— Start of DATA —
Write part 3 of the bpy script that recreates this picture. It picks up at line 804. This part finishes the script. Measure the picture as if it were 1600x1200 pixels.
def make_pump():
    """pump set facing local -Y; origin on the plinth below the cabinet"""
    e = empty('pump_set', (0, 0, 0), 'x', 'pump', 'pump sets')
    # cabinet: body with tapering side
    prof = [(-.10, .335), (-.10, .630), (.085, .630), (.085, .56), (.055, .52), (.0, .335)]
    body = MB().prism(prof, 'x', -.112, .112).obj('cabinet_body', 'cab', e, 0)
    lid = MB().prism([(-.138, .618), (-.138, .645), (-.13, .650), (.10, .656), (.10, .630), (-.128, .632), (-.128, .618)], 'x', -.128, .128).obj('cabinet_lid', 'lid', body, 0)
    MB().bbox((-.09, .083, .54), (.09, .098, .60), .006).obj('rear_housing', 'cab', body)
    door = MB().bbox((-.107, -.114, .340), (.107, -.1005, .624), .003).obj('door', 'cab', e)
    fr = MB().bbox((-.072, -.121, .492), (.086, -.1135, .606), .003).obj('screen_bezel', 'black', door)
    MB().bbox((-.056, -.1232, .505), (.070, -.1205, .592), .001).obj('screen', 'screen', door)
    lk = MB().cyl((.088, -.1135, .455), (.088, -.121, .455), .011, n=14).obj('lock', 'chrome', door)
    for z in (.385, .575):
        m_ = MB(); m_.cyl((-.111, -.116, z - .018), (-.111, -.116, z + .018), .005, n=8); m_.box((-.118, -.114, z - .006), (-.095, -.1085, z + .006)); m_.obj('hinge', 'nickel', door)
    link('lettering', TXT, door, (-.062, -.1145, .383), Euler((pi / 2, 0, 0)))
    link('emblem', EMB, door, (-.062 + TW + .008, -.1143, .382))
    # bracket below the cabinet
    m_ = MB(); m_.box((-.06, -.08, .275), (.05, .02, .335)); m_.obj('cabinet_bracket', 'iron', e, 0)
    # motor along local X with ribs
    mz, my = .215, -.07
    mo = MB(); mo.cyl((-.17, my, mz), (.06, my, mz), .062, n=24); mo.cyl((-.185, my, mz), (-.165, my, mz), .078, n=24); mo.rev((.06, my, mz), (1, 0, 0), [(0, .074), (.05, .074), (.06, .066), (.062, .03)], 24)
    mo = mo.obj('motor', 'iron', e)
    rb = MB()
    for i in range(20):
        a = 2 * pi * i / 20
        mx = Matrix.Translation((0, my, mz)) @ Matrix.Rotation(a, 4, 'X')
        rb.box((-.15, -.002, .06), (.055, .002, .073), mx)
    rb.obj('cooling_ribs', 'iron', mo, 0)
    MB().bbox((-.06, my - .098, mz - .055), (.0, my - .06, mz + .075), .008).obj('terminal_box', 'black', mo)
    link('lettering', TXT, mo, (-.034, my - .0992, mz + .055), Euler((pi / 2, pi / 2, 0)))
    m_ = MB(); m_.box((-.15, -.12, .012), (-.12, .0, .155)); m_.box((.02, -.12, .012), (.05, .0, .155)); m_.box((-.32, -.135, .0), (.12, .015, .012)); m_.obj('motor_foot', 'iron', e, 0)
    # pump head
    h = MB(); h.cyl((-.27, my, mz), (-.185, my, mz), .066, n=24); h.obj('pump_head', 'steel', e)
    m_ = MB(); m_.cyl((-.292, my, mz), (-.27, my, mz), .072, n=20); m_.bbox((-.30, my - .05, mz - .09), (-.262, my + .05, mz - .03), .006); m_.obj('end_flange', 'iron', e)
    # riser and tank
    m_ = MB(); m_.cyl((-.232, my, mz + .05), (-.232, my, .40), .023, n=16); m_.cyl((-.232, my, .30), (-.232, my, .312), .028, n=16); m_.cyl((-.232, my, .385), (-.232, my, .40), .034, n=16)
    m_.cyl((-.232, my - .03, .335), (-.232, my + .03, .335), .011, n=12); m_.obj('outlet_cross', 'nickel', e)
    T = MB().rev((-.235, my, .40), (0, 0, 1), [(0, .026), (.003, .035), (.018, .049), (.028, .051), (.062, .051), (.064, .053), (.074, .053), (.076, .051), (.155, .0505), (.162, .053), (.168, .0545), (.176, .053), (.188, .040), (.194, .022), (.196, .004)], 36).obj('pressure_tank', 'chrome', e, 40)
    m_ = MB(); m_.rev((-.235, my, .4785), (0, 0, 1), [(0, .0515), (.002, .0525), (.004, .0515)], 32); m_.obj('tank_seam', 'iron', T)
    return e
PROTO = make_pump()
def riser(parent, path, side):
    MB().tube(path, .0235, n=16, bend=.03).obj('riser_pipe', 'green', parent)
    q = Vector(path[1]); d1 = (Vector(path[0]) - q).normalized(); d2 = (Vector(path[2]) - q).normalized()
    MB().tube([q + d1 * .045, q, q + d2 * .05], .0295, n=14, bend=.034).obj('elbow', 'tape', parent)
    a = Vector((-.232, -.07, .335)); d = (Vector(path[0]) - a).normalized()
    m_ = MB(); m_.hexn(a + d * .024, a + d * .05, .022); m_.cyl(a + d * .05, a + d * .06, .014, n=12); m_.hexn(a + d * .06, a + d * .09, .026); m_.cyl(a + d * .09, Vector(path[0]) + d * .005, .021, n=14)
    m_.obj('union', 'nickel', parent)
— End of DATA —
Using the listing above, reproduce each line without omission.

Write part 3 of the bpy script that recreates this picture. It picks up at line 804. This part finishes the script. Measure the picture as if it were 1600x1200 pixels.
def make_pump():
    """pump set facing local -Y; origin on the plinth below the cabinet"""
    e = empty('pump_set', (0, 0, 0), 'x', 'pump', 'pump sets')
    # cabinet: body with tapering side
    prof = [(-.10, .335), (-.10, .630), (.085, .630), (.085, .56), (.055, .52), (.0, .335)]
    body = MB().prism(prof, 'x', -.112, .112).obj('cabinet_body', 'cab', e, 0)
    lid = MB().prism([(-.138, .618), (-.138, .645), (-.13, .650), (.10, .656), (.10, .630), (-.128, .632), (-.128, .618)], 'x', -.128, .128).obj('cabinet_lid', 'lid', body, 0)
    MB().bbox((-.09, .083, .54), (.09, .098, .60), .006).obj('rear_housing', 'cab', body)
    door = MB().bbox((-.107, -.114, .340), (.107, -.1005, .624), .003).obj('door', 'cab', e)
    fr = MB().bbox((-.072, -.121, .492), (.086, -.1135, .606), .003).obj('screen_bezel', 'black', door)
    MB().bbox((-.056, -.1232, .505), (.070, -.1205, .592), .001).obj('screen', 'screen', door)
    lk = MB().cyl((.088, -.1135, .455), (.088, -.121, .455), .011, n=14).obj('lock', 'chrome', door)
    for z in (.385, .575):
        m_ = MB(); m_.cyl((-.111, -.116, z - .018), (-.111, -.116, z + .018), .005, n=8); m_.box((-.118, -.114, z - .006), (-.095, -.1085, z + .006)); m_.obj('hinge', 'nickel', door)
    link('lettering', TXT, door, (-.062, -.1145, .383), Euler((pi / 2, 0, 0)))
    link('emblem', EMB, door, (-.062 + TW + .008, -.1143, .382))
    # bracket below the cabinet
    m_ = MB(); m_.box((-.06, -.08, .275), (.05, .02, .335)); m_.obj('cabinet_bracket', 'iron', e, 0)
    # motor along local X with ribs
    mz, my = .215, -.07
    mo = MB(); mo.cyl((-.17, my, mz), (.06, my, mz), .062, n=24); mo.cyl((-.185, my, mz), (-.165, my, mz), .078, n=24); mo.rev((.06, my, mz), (1, 0, 0), [(0, .074), (.05, .074), (.06, .066), (.062, .03)], 24)
    mo = mo.obj('motor', 'iron', e)
    rb = MB()
    for i in range(20):
        a = 2 * pi * i / 20
        mx = Matrix.Translation((0, my, mz)) @ Matrix.Rotation(a, 4, 'X')
        rb.box((-.15, -.002, .06), (.055, .002, .073), mx)
    rb.obj('cooling_ribs', 'iron', mo, 0)
    MB().bbox((-.06, my - .098, mz - .055), (.0, my - .06, mz + .075), .008).obj('terminal_box', 'black', mo)
    link('lettering', TXT, mo, (-.034, my - .0992, mz + .055), Euler((pi / 2, pi / 2, 0)))
    m_ = MB(); m_.box((-.15, -.12, .012), (-.12, .0, .155)); m_.box((.02, -.12, .012), (.05, .0, .155)); m_.box((-.32, -.135, .0), (.12, .015, .012)); m_.obj('motor_foot', 'iron', e, 0)
    # pump head
    h = MB(); h.cyl((-.27, my, mz), (-.185, my, mz), .066, n=24); h.obj('pump_head', 'steel', e)
    m_ = MB(); m_.cyl((-.292, my, mz), (-.27, my, mz), .072, n=20); m_.bbox((-.30, my - .05, mz - .09), (-.262, my + .05, mz - .03), .006); m_.obj('end_flange', 'iron', e)
    # riser and tank
    m_ = MB(); m_.cyl((-.232, my, mz + .05), (-.232, my, .40), .023, n=16); m_.cyl((-.232, my, .30), (-.232, my, .312), .028, n=16); m_.cyl((-.232, my, .385), (-.232, my, .40), .034, n=16)
    m_.cyl((-.232, my - .03, .335), (-.232, my + .03, .335), .011, n=12); m_.obj('outlet_cross', 'nickel', e)
    T = MB().rev((-.235, my, .40), (0, 0, 1), [(0, .026), (.003, .035), (.018, .049), (.028, .051), (.062, .051), (.064, .053), (.074, .053), (.076, .051), (.155, .0505), (.162, .053), (.168, .0545), (.176, .053), (.188, .040), (.194, .022), (.196, .004)], 36).obj('pressure_tank', 'chrome', e, 40)
    m_ = MB(); m_.rev((-.235, my, .4785), (0, 0, 1), [(0, .0515), (.002, .0525), (.004, .0515)], 32); m_.obj('tank_seam', 'iron', T)
    return e
PROTO = make_pump()
def riser(parent, path, side):
    MB().tube(path, .0235, n=16, bend=.03).obj('riser_pipe', 'green', parent)
    q = Vector(path[1]); d1 = (Vector(path[0]) - q).normalized(); d2 = (Vector(path[2]) - q).normalized()
    MB().tube([q + d1 * .045, q, q + d2 * .05], .0295, n=14, bend=.034).obj('elbow', 'tape', parent)
    a = Vector((-.232, -.07, .335)); d = (Vector(path[0]) - a).normalized()
    m_ = MB(); m_.hexn(a + d * .024, a + d * .05, .022); m_.cyl(a + d * .05, a + d * .06, .014, n=12); m_.hexn(a + d * .06, a + d * .09, .026); m_.cyl(a + d * .09, Vector(path[0]) + d * .005, .021, n=14)
    m_.obj('union', 'nickel', parent)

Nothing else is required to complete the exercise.